Vemos a Jesús y a los suyos regresar a Jerusalén. El Maestro vuelve a entrar en el templo. ¿Y qué hace? Empieza a echar a los que vendían y a los que compraban. El relato es incremental en su furia. La noche anterior debió de haber visto «todo», y su ira debió de haber aumentado en esos momentos. Ahora vuelca las mesas de los cambistas y las sillas de los vendedores de palomas. Se interpone e impide que cualquiera transporte cosas por el templo. Hay una furiosa dinámica que domina la situación. Jesús grita: «¿No está escrito: «Mi casa será llamada casa de oración para todas las naciones»? En cambio, vosotros la habéis convertido en «una cueva de ladrones»». Los jefes de los sacerdotes y los escribas presentes se sentían avergonzados. Y la gente estaba asombrada, pero no asustada. Los jefes, en cambio, tenían miedo precisamente porque sus gestos eran apreciados y su furia era bien comprendida.
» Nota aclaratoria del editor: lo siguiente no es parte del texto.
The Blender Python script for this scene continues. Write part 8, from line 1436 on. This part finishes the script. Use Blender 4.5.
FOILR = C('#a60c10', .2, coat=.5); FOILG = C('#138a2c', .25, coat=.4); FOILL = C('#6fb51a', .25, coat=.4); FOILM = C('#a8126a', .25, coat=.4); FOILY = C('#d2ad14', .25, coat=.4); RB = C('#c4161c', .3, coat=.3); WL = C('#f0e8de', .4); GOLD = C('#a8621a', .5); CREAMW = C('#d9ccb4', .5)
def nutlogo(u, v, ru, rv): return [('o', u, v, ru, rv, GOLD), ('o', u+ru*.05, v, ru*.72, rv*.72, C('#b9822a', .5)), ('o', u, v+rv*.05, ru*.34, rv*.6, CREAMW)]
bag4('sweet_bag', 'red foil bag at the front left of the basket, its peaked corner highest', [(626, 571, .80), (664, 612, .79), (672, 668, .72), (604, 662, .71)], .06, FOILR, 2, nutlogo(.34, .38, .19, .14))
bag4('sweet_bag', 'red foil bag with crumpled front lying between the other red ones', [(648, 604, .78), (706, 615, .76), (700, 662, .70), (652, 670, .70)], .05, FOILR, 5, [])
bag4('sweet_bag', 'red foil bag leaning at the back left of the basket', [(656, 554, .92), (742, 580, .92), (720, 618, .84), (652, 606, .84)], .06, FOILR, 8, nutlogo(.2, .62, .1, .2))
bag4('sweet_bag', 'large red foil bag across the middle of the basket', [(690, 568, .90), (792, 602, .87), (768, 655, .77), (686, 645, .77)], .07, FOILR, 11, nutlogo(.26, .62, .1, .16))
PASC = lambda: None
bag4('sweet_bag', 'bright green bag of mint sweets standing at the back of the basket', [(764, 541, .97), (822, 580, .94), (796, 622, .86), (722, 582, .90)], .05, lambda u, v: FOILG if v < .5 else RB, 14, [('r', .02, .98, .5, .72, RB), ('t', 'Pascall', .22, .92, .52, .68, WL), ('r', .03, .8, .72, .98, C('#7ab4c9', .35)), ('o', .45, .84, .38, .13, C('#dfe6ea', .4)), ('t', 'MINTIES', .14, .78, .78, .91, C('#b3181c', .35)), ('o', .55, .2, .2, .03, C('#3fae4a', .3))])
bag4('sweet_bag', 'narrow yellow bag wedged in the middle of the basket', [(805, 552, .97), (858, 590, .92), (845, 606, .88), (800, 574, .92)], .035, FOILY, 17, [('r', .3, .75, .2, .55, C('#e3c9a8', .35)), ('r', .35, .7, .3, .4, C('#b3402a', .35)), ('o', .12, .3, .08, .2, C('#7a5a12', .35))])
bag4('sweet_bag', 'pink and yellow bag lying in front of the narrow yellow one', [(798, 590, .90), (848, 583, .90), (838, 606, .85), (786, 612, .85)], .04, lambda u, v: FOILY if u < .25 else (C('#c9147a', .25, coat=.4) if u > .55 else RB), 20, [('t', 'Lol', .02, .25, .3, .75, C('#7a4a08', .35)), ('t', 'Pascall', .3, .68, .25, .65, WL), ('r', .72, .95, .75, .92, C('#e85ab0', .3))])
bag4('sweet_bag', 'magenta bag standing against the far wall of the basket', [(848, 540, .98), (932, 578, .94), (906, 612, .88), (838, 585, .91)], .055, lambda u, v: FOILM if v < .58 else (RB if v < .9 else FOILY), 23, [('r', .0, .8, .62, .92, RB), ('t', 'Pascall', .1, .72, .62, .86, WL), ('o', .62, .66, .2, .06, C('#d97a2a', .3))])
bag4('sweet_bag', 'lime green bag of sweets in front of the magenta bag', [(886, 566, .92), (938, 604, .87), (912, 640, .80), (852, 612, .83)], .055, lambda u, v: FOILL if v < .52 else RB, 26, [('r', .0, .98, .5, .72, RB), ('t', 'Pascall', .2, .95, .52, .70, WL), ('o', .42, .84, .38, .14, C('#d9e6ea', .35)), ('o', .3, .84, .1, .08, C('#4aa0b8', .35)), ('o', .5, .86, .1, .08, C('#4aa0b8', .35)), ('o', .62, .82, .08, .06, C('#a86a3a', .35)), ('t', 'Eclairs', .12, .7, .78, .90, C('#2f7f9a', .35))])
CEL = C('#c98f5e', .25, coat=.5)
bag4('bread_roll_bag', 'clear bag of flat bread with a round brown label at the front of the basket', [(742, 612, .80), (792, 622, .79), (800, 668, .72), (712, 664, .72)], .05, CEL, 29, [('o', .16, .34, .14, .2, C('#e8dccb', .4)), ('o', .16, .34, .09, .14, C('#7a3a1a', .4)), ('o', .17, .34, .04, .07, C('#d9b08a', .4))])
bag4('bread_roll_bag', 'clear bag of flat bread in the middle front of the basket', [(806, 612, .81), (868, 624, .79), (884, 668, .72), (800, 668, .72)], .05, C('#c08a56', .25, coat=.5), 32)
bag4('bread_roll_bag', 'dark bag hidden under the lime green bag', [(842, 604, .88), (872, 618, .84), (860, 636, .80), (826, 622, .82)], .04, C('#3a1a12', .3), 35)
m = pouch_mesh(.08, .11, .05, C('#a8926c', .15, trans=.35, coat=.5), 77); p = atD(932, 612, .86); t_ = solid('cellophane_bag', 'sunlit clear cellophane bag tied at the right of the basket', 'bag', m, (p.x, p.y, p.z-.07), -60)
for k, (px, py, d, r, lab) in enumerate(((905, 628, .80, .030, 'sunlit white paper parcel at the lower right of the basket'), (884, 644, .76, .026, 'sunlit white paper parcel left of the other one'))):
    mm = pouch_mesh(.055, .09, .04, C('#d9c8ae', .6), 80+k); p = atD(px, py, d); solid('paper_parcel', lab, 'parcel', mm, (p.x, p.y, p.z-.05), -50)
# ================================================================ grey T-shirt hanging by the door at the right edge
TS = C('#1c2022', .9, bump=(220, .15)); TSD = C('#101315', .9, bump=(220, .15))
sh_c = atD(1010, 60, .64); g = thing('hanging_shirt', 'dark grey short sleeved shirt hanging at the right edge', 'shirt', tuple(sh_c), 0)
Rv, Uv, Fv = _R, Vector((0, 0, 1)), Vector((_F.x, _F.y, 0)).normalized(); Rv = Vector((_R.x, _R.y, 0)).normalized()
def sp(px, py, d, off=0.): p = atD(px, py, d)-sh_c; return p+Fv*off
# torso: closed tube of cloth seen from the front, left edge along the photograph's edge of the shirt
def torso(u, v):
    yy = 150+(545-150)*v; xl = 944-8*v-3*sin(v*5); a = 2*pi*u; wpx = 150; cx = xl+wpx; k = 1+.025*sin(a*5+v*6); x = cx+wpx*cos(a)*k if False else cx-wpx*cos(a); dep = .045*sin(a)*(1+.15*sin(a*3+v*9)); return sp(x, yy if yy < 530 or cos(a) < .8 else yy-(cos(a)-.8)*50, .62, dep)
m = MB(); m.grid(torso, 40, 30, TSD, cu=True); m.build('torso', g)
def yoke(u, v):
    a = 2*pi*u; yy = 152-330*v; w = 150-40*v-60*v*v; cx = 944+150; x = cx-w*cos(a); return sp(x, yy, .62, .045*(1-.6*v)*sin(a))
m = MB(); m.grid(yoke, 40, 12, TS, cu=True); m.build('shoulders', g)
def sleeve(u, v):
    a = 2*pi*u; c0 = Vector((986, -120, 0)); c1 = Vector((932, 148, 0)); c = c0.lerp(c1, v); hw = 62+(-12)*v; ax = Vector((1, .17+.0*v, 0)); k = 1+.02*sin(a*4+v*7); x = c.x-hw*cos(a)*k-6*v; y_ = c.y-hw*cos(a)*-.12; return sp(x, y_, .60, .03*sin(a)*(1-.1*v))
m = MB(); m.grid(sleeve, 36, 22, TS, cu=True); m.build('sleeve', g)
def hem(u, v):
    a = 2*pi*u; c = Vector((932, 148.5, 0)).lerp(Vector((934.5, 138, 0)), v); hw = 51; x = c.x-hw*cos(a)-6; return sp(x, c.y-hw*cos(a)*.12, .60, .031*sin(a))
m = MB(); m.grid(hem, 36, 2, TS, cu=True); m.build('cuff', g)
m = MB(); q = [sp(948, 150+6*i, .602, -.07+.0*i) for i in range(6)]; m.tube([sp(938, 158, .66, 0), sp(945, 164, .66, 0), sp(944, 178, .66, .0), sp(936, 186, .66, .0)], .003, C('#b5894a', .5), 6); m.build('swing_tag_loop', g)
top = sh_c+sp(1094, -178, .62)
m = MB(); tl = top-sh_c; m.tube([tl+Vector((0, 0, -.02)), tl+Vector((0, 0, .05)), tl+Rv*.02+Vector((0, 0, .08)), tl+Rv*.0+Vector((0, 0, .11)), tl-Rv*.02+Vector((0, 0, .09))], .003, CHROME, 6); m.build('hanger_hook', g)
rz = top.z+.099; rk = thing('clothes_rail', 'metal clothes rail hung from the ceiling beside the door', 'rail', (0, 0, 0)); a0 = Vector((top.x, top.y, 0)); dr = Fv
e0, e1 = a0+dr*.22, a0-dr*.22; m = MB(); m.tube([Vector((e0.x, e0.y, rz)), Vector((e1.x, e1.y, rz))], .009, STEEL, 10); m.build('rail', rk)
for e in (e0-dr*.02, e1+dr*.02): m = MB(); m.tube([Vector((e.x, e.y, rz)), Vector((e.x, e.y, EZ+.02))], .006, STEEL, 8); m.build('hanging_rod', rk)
Anochece. Jesús y los suyos salen de la ciudad. Amanece. La noche se escapa rápidamente. Vuelven a pasar por delante de la higuera: se había secado desde la raíz. Pedro está conmocionado. Jesús reacciona: «Si alguien, con fe y sin dudar, le dijera a este monte: «levántate y tírate al mar», así sucederá».
¿Por qué este milagro negativo del higo? ¿Por qué esta ira en el templo? ¿Por qué las palabras sobre la fe que mueve montañas? Porque las acciones de Jesús son proféticas, su ira comunica un mensaje. El Maestro quiere hacer entender con su vehemencia que no hay tiempo que perder. El fe no se limita a lo probable, y no conoce estaciones ni tiempos fijos de ciclos y calendarios, de «ahora sí, ahora no». La potencia de la fe supera la imaginación. Y excluye la corrupción que transforma la oración en comercio. La fe hace violencia a la inercia de las obviedades.